Dubai Luxury Yachting Guide

Dubai is a city that lives for attention: from the Dubai Shopping Festival to the flamboyant array of indulgent pleasures constantly on offer. Like no other city on Earth, Dubai’s exotic amenities have reinvented the meaning of ‘adventure’ whether it be skiing a mammoth indoor slope or putting practice on top of a skyscraper, Dubai will set your heart racing

Essentially a desert city of plenty, Dubai is the most modern and progressive of its SIX United Arab Emirate brothers, making it the ideal gateway for new travellers to the area through which they can acquaint themselves with the unique style of modern living and the rich customs of the past within this intensely traditional epicentre.

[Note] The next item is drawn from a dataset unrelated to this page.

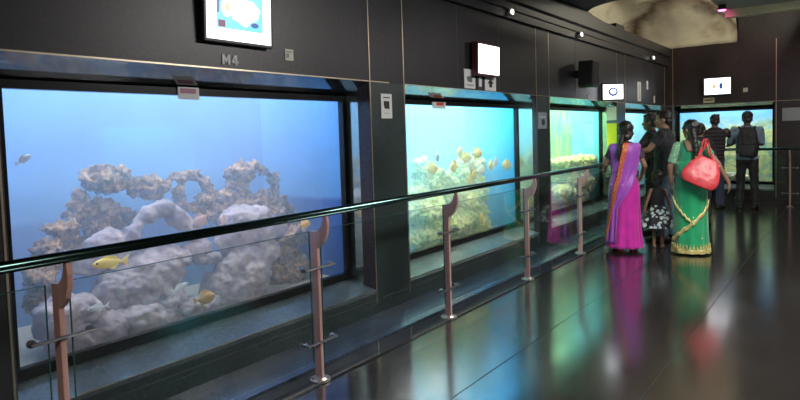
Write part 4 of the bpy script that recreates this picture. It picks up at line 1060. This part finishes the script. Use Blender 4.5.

Driven by Sheikh Mohammed, touted as a leader who doesn’t say ‘no’, Dubai attracts an immense amount of travellers to its hedonistic shores. Giving the meaning of VIP an astronomic wallop, Dubai will give you anything that you desire. Add to this that Dubai is a duty-free zone, and those travellers with shopping on their minds are bound to swoon.

Burj al-Arab Hotel
Those with a nose for extravagant luxury will want to head for the Burj al-Arab Hotel, touted as the world’s only 7 star establishment whose staff check for reservations at the gate in order to allow entry. The Burj Dubai is the world’s tallest structure and growing daily: while the final height remains a mystery, it is expected to pass 800m by its September 2009 completion.

Palm Islands
Those with sun-soaking in mind can head to the Palm Islands, the three largest artificial landmasses of their kind. The Palm Jumeirah is 5km square and will be able to accommodate 250,000 people and is composed of the three parts: The Trunk, which is for residences, shopping and tourism, The Fronds, which are for beachfront residences and The Crescent, which serves as a beautiful breakwater for the Trunk and the Fronds.

Old Dubai
Not every area of Dubai is dripping in ostentation: those who head to the area of Old Dubai, known also as Heritage Village, during the Muslim holy month of Ramadan will witness the local Emirati’s immersing themselves joyfully in traditional songs, dances and customs. Head to the creek and watch the water traffic of traditional wooden boats called dhow, some of their sedate owners smoking flavoured tobacco known as sheesha.

The recently restored district of Bastakiya is one of the last pockets of ‘Old Dubai’ and is home to many reconstructed buildings of the traditional style. The entire district is infused with an atmosphere of rich tranquility while the multi-ethnic centres of Karama and Satwa are vibrant and bustling.